Professional directors with multiple board positions have the potential to earn incomes that put them ahead of most full-time executives.

Mr Chaney, for instance, is also chairman of National Australia Bank, which paid him $665,000 in director’s fees last year.

Hence, Mr Chaney will be earning more than $1.1 million from his two part-time board roles.

Professional director Peter Mansell also earns a high cash income, by virtue of his multiple board positions.

Mr Mansell’s board roles include chairman of mining company Zinifex, West Australian Newspapers Holdings, technology company ThinkSmart, Western Power, and unlisted winemaker Ferngrove Vineyard Estates.

His total income from director’s fees last year was more than $800,000.

Mining entrepreneur Michael Kiernan is another prolific director who takes a very different approach to remuneration.

He is chairman of seven listed companies, including Monarch Gold Mining, Territory Resources, Precious Metals Australia and Mineral Resources.

His total remuneration last year was nearly $2.5 million, with the vast majority in the form of shares and share options.

His cash income was $255,000, with most of this ($145,000) paid by Mineral Resources, which is the only mature company in his portfolio.

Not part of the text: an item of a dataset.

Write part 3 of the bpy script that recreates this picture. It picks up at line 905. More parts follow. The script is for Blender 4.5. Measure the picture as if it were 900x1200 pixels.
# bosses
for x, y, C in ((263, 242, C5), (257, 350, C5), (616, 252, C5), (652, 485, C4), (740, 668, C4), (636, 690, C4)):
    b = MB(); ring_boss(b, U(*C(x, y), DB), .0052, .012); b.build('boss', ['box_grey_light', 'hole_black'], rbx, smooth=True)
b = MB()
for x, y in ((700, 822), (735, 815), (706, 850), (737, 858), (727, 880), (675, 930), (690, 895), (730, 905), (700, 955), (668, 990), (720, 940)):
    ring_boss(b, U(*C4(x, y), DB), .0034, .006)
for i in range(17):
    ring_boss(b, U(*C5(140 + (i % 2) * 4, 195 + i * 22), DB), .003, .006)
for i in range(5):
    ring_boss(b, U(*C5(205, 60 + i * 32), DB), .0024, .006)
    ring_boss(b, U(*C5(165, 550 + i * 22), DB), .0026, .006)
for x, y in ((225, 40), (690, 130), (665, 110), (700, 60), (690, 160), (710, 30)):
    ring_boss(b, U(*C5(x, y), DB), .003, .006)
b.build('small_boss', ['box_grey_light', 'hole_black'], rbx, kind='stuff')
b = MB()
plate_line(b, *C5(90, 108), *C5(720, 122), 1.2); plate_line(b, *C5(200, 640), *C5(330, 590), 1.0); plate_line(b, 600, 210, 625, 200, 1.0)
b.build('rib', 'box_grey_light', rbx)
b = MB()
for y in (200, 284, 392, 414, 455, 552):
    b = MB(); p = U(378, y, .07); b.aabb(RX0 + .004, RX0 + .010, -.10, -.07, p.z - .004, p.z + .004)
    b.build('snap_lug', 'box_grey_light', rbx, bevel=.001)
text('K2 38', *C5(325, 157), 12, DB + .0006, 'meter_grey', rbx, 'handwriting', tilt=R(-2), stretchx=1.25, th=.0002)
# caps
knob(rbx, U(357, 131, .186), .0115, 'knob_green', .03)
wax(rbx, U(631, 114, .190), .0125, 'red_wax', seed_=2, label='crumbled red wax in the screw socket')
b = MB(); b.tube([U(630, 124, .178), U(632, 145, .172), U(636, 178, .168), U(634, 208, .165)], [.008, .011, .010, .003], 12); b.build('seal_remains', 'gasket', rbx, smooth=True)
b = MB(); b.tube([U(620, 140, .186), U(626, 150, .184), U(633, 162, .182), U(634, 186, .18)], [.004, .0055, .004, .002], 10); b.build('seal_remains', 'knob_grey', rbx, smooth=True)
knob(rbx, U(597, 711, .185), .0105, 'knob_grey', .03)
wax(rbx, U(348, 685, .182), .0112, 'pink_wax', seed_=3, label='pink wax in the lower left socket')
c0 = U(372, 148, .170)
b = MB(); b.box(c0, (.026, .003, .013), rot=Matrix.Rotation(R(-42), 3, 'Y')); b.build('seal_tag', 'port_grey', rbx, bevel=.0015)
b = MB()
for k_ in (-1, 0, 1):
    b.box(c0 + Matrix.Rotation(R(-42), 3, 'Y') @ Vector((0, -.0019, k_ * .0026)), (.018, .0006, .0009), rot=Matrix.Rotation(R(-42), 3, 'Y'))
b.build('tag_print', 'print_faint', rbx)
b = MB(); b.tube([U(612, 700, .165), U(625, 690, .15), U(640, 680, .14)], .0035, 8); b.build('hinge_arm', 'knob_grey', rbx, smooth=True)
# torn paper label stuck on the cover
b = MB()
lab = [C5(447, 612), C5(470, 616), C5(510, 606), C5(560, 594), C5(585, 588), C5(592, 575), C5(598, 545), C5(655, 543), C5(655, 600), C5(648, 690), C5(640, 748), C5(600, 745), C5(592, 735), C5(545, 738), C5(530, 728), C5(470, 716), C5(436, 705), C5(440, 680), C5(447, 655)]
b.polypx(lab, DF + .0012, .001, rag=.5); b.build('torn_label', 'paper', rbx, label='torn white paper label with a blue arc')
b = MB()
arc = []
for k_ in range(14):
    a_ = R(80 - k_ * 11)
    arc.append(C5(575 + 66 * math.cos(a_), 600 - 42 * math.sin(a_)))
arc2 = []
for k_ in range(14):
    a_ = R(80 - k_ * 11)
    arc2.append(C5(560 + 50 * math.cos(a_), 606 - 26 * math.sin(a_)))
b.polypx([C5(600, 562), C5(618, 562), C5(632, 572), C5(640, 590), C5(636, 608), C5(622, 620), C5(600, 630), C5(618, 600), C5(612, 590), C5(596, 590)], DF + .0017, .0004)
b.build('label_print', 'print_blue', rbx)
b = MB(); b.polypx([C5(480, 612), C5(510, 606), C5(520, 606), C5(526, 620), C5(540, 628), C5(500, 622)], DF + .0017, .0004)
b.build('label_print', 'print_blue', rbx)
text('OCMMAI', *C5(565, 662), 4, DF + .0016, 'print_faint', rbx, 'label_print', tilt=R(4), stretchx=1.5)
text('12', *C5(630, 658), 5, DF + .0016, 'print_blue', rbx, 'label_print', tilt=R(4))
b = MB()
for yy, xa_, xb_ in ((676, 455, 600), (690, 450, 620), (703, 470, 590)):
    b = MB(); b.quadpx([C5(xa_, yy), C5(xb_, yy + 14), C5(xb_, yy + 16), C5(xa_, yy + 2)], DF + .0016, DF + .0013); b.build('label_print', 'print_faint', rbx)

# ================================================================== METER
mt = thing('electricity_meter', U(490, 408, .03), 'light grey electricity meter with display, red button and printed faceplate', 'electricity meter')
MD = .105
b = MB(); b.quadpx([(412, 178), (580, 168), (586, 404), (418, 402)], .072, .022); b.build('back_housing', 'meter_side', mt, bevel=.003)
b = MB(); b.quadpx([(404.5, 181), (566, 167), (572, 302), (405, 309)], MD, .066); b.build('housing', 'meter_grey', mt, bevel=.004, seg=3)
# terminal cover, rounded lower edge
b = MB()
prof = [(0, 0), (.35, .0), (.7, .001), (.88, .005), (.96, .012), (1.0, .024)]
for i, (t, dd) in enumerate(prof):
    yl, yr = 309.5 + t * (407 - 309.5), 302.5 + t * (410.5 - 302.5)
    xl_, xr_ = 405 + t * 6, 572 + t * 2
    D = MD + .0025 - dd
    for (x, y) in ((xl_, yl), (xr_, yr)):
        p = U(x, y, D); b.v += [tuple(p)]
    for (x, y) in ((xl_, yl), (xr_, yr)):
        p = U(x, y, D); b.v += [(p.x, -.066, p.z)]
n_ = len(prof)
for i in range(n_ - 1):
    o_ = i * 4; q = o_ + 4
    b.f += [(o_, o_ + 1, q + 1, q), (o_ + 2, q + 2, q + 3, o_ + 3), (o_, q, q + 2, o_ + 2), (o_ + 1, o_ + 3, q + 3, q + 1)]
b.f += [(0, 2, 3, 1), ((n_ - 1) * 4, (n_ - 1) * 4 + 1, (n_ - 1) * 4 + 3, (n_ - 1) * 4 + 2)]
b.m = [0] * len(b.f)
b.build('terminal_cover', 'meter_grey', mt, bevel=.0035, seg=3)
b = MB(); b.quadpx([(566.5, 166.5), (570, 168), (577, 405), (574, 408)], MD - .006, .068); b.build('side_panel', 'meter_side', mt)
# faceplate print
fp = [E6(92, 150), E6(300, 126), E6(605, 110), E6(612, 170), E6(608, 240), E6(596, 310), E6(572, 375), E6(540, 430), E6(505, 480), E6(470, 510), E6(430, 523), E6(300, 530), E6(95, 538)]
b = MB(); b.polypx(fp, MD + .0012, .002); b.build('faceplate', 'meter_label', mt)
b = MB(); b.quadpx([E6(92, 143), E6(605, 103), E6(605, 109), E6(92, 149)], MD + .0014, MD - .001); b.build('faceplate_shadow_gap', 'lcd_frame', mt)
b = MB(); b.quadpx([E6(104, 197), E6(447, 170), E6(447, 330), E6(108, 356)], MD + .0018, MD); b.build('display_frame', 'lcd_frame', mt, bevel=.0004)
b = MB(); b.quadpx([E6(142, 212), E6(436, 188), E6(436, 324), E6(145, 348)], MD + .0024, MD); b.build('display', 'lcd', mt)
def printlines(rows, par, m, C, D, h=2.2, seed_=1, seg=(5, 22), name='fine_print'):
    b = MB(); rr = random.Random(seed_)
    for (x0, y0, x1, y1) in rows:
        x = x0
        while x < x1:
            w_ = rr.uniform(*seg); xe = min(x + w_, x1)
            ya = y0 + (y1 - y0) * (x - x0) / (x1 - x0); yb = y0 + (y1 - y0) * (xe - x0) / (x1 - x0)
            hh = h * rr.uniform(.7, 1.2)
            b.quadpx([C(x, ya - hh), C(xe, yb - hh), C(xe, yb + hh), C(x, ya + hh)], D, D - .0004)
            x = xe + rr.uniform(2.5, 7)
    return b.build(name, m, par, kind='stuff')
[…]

The rest are development companies with limited capacity to pay cash. Four of Mr Kiernan’s companies did not pay him any director’s fees.

Tony Howarth is a professional director whose fees are representative of a typical, mature business in WA.

Home Building Society paid him $127,500 last year and Mermaid Marine paid him $125,000.

Engineering and infrastructure company GRD paid its chairman, former premier Richard Court, $141,000 in director’s fees  while fast-growing nickel miner Sally Malay Mining paid its chairman, Christopher De Guingand, $149,000.

Mineral sands miner Iluka Resources continued to pay above-average director’s fees, despite its poor financial performance in recent years.

Its chairman, Ian Mackenzie, was paid $210,000 last year, up from $194,000 in the previous year.

Navitas (formerly IBT Education) stood out because of the big increase in director’s fees.

Its chairman, Harvey Collins, was paid $146,000 last year, which brought it into line with its peers. It paid $90,000 to its chairman in the previous year.